Iceberg How much did they need to miss it by


Jaime Croft Larsen

Off the top I have to freely admit that I am no expert when it comes to icebergs or ship navigation. Still, in the past month or so I have been reading and watching quite a bit about what we think happened with the Titanic berg, (finally got my "Final Moments" DVD this weekend!), and I've been wondering something...

All discussions/depictions I've seen show the supposed berg as having an underwater spur or shelf that the ship collided with. I've also read a lot that shows that up to 90% of a berg's mass could be underwater. So, I'm wondering, why do all the depictions I've seen show a berg with so little of its underwater mass on the side Titanic struck? Could there not have been much more to the berg on that side, under the water? (I'm thinking of how ice behaves in water and to balance, I would think there would need to be significant mass on all four sides, below the water line, for it to remain stable. Of course, I may have that completely wrong...)

I have to wonder, just how far would they had to have amended their course to actually miss everything? I'm kind of assuming that a berg could be quite dangerous quite a ways away from the portion above surface. I know that bergs are routinely blown up now, but I wonder how current ships estimate how far away to stay. (Likely different routes used now I'm sure ...)

I just find it interesting that nothing I've come far...poses the idea of there being far more mass below the water. The ship always appears to just "brush" the side...

Thanks all - all comments or directions to other threads/info. is greatly appreciated!
Dec 3, 2005
I don't know whether anyone can give an answer to that. We don't really know what the shape of the berg was below the water line. As for it being a brush along the side, it would have actually happened a bit differently because ships don't turn the same way as wheeled vehicles. They rotate into a new direction around their central points and the propellers push them along in the new direction, as is my understanding.
Mar 17, 2010
Also, as the iceberg was in the water and the Titanic was a 'solid object, it would have pushed the iceberg away through the water. It would have to be harder to sink the ship that way. I'd say that it was more of a scrape or something rougher, which caused the rivets to pop etc.

Dec 2, 2000
Easley South Carolina
Dec 28, 2006

It is my understanding that the ship rubbed along the berg and that the overlapping plates were parted by the berg pressure causing the rivets to either be forced through the hole in the plate , by the head of the rivet becoming popped off, or a combination of both. I am one of the members who feel that the quality of the steel was to the satisfaction of the experienced and qualified builders, the owners, and the designers.
The pressure incline deflection can only be estimated, my estimate is varying zero to max 20 inches. Can any member correct me ? The answer to the question would appear to be 20 inches. I thank all who provide valid information. GORDON
Mar 22, 2003
Chicago, IL, USA
>>The pressure incline deflection <<

Not sure what you mean when you say "pressure incline deflection?"

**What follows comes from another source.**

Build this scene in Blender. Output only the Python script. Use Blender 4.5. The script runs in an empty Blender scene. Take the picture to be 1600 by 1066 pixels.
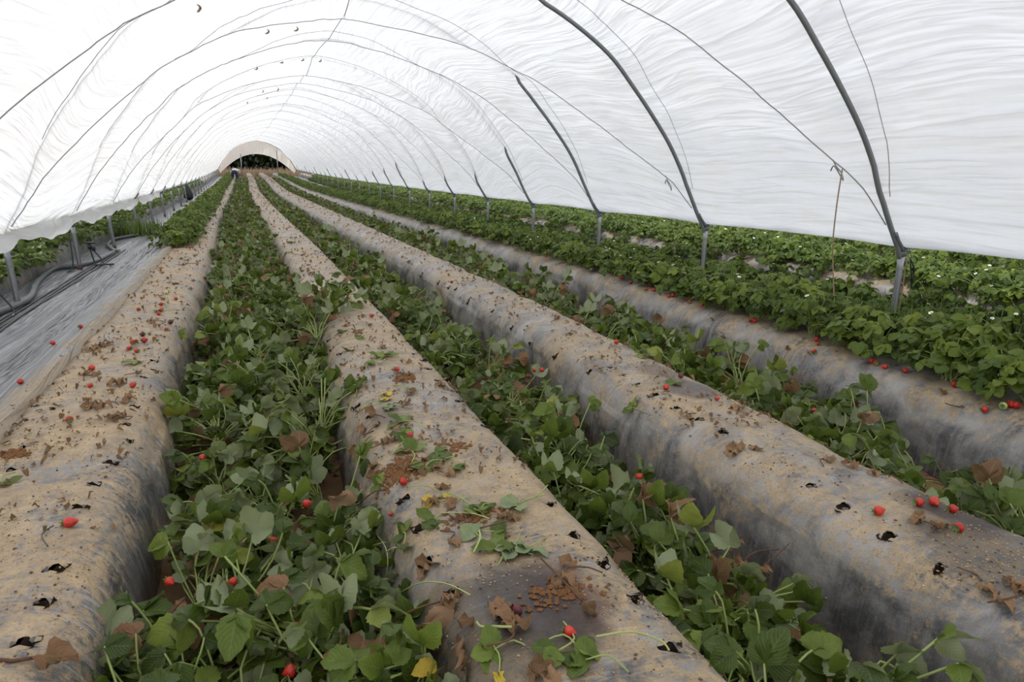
import bpy, math, random
import numpy as np
from mathutils import Vector, Matrix
rng = np.random.default_rng(11)
random.seed(11)
C = bpy.context.scene.collection
PI = math.pi
U = lambda a, b: float(rng.uniform(a, b))

# ------------------------------------------------------------------ camera
CAMH = 1.338
FPX, YAW, PITCH, ROLL = 1067.0, .363, .242, .006
R0 = np.array([math.cos(YAW), -math.sin(YAW), 0.])
FWH = np.array([math.sin(YAW), math.cos(YAW), 0.])
FW = FWH * math.cos(PITCH) + np.array([0, 0, -math.sin(PITCH)])
U0 = FWH * math.sin(PITCH) + np.array([0, 0, math.cos(PITCH)])
RX = R0 * math.cos(ROLL) + U0 * math.sin(ROLL)
UX = -R0 * math.sin(ROLL) + U0 * math.cos(ROLL)
cd = bpy.data.cameras.new('camera'); cam = bpy.data.objects.new('camera', cd); C.objects.link(cam)
cd.sensor_width = 36; cd.lens = FPX * 36 / 1600; cd.clip_start = .05; cd.clip_end = 600
M = Matrix.Identity(4)
for i in range(3):
    M[i][0], M[i][1], M[i][2] = RX[i], UX[i], -FW[i]
M[2][3] = CAMH
cam.matrix_world = M
bpy.context.scene.camera = cam

# ------------------------------------------------------------------ lie of the land
def sq(y): return np.maximum(np.asarray(y, float), 0.) / 30
def gx(y): return -.061 * sq(y) ** 2
def gz(y): return .123 * sq(y) ** 2
def wob(x, y, s=1., seed=0.):
    x = np.asarray(x, float) * s; y = np.asarray(y, float) * s
    return (np.sin(1.7 * x + 2.3 * y + seed) + np.sin(3.1 * x - 1.9 * y + 1.3 + 2 * seed) + .6 * np.sin(5.3 * x + 4.1 * y + 2.1 + seed)
            + .5 * np.sin(-7.7 * x + 6.1 * y + .7 * seed)) / 3.1
T = lambda s: np.array(s, float).T
BEDS = [  # left and right foot of each bed along the rows (distance, offset)
    (T([(-3, -1.06), (10, -1.08), (18, -1.15), (33, -1.22), (80, -1.15)]), T([(-3, -.36), (1.5, -.37), (3.2, -.40), (4.4, -.43), (7, -.42), (12, -.48), (16, -.58), (33, -.57), (80, -.55)])),
    (T([(-3, .25), (2, .28), (4, .33), (8, .34), (18, .22), (33, .1), (58, .3), (80, .35)]), T([(-3, .92), (5, .92), (10, .9), (18, .76), (33, .62), (58, .88), (80, .9)])),
    (T([(-3, 1.45), (2.3, 1.48), (3.7, 1.58), (5.2, 1.6), (8.6, 1.6), (12, 1.52), (20, 1.38), (33, 1.22), (58, 1.52), (80, 1.5)]), T([(-3, 2.02), (1.7, 2.05), (4.9, 2.14), (12, 2.1), (22, 1.98), (33, 1.82), (58, 2.16), (80, 2.1)])),
    (T([(-3, 2.72), (1.6, 2.78), (2.7, 2.9), (5.85, 3.05), (12, 3.0), (33, 2.5), (58, 2.8), (80, 2.8)]), T([(-3, 3.5), (5.85, 3.68), (12, 3.65), (33, 3.15), (58, 3.4), (80, 3.4)])),
    (T([(-3, -3.4), (33, -3.3), (80, -3.3)]), T([(-3, -2.52), (10, -2.5), (33, -2.42), (80, -2.4)])),
]
for c in (5.85, 6.95, 8.1, 9.25):
    BEDS.append((T([(-3, c - .36), (80, c - .45)]), T([(-3, c + .36), (80, c + .3)])))
BEDH = .37
def bed_lr(k, y):
    L, R = BEDS[k]
    return np.interp(y, L[0], L[1]), np.interp(y, R[0], R[1])
def bed_shape(u, cx, y, k):
    u = np.clip(np.abs(u), 0, 1)
    top = BEDH + .012 * wob(cx, y, 2.2, k) + .006 * wob(cx, y, 7., k + 3)
    return top * (1 - u ** 5) ** .45
def bed_z(k, x, y):
    L, R = bed_lr(k, y); c = (L + R) / 2; w = (R - L) / 2
    u = (x - c) / w
    return np.where(np.abs(u) < 1, bed_shape(u, x, y, k), -1.)
def sheet_left_z(x, y):   # film stretched from the first bed down to the post line
    L = bed_lr(0, y)[0]
    t = np.clip((L + .13 - x) / .85, 0, 1)
    f = .36 * (1 - t * t * (3 - 2 * t)) + .035
    for a, wd, am in ((-1.16, .010, .024), (-1.25, .012, .030), (-1.30, .008, .02), (-1.38, .014, .032), (-1.54, .016, .036), (-1.62, .010, .024), (-1.9, .02, .024), (-2.12, .03, .014)):
        f = f + am * np.exp(-((x - a - .05 * np.sin(y * .55 + a * 9) - .02 * np.sin(y * 1.7 + a * 5)) / wd) ** 2)
    return f + .006 * wob(x, y, 3.)
def sheet_right_z(x, y):
    return .07 + .012 * wob(x, y, 2.4, 5.)
def soil_z(x, y):
    return .018 * wob(x, y, 3.3, 2.) + .012 * wob(x, y, 8., 4.) - .005
def ground_h(x, y):
    x = np.asarray(x, float); y = np.asarray(y, float)
    z = soil_z(x, y)
    for k in range(len(BEDS)):
        z = np.maximum(z, bed_z(k, x, y))
    L = bed_lr(0, y)[0]
    z = np.where((x < L + .13) & (x > -2.45), np.maximum(z, sheet_left_z(x, y)), z)
    z = np.where((x > 3.5) & (x < 5.6), np.maximum(z, sheet_right_z(x, y)), z)
    return z
def W(x, y, z): return Vector((float(x + gx(y)), float(y), float(z + gz(y))))
def spot(x, y, dz=0.): return W(x, y, float(ground_h(x, y)) + dz)
def view_dir(u, v):
    a = u - 800; b = v - 533
    d = FW + RX * (a / FPX) - UX * (b / FPX)
    return d / np.linalg.norm(d)
def on_ground(u, v):      # where a line of sight of the photograph meets the beds: (x, y) on the untilted plan
    d = view_dir(u, v); t = np.arange(.6, 90, .012)
    y = d[1] * t; x = d[0] * t - gx(y); z = CAMH + d[2] * t - gz(y)
    hit = np.nonzero(z < ground_h(x, y))[0]
    j = hit[0] if len(hit) else len(t) - 1
    return float(x[j]), float(y[j])

# ------------------------------------------------------------------ naming helpers
ORD = 'nearest second third fourth fifth sixth seventh eighth ninth tenth eleventh twelfth thirteenth fourteenth fifteenth sixteenth seventeenth eighteenth nineteenth twentieth'.split()
def ordinal(i):
    if i < 20: return ORD[i]
    tens = {2: 'twenty', 3: 'thirty', 4: 'forty', 5: 'fifty'}; n = i + 1
    if n % 10 == 0: return {3: 'thirtieth', 4: 'fortieth', 5: 'fiftieth'}[n // 10]
    return tens[n // 10] + '-' + ['', 'first'] [n % 10 == 1] if n % 10 == 1 else tens[n // 10] + '-' + ORD[n % 10 - 1]
def near_words(i): return 'nearest the camera' if i == 0 else ordinal(i) + ' from the camera'
def tag(o, label=None, cat=None, group=None, kind=None):
    if label: o['label'] = label
    if cat: o['category'] = cat
    if group: o['group'] = group
    if kind: o['kind'] = kind
    return o
def obj(name, me, parent=None, mats=()):
    o = bpy.data.objects.new(name, me); C.objects.link(o)
    if me is not None:
        for m in mats:
            me.materials.append(m)
    if parent is not None: o.parent = parent
    return o
def thing(name, label, cat, loc=(0, 0, 0), group=None):
    o = bpy.data.objects.new(name, None); C.objects.link(o); o.location = loc; o.empty_display_size = .05
    return tag(o, label, cat, group)
def dup(root):
    r = root.copy(); C.objects.link(r)
    for ch in root.children:
        c = ch.copy(); C.objects.link(c); c.parent = r
        for g in ch.children:
            d = g.copy(); C.objects.link(d); d.parent = c
    return r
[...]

Well most of us would agree that the ship had a near miss. As far completely missing the berg, turning 15 seconds sooner probably would have done it, assuming the berg was not much wider than shown.


Jim Currie

Apr 16, 2008
NewtonMearns, Glasgow, Scotland.
Nice sketch Sam!

Are we getting mixed-up with pressure deflection as in clutch plate and centrifugal force? Perhaps we mean what's termed as 'skid' in another forum. i.e. the tendency for the vessel to continue on it's original direction?
As for the plates and rivets - A riveted seam was just a long line of perforations - joined by short lengths of steel plate which was probably stressed round the hole margins during the perforation process. Not the most perfect joining arrangement to withstand a combination of grinding and impact. Sprung rivets were a constant problem throughout the time riveting was used in ship construction. It was even worse for some reason when they used the composite welded seams and riveted butts system during and shortly after WW2. Probably due to the differential in flexing during the ship 'working' in a sea-way. How often do you see the advice 'tear along the line of perforations'?

Will C. White

Apr 18, 2007
Sounds like what Stanley is talking about is shear-the amount of force applied on the rivet heads as the Titanic scraped past the iceberg. I think he may be talking about applied foot-pounds per square inch along a vector. As to early welded seams, a lot of that was due to bad fluxing and "rod" and as yet un-perfected techniques. Today, the material often fails before the welded seam. WILL
Dec 28, 2006
I was attempting to answer Feb 15 2009 above, the question which is the heading. "How much did they need to miss it by" ?
Pressure inclined deflection being the inclined inward deflection of the plate resulting from the pressure of the ice against the plate. This I estimate at max 20 inches and that therefore would be the distance they needed to miss it by.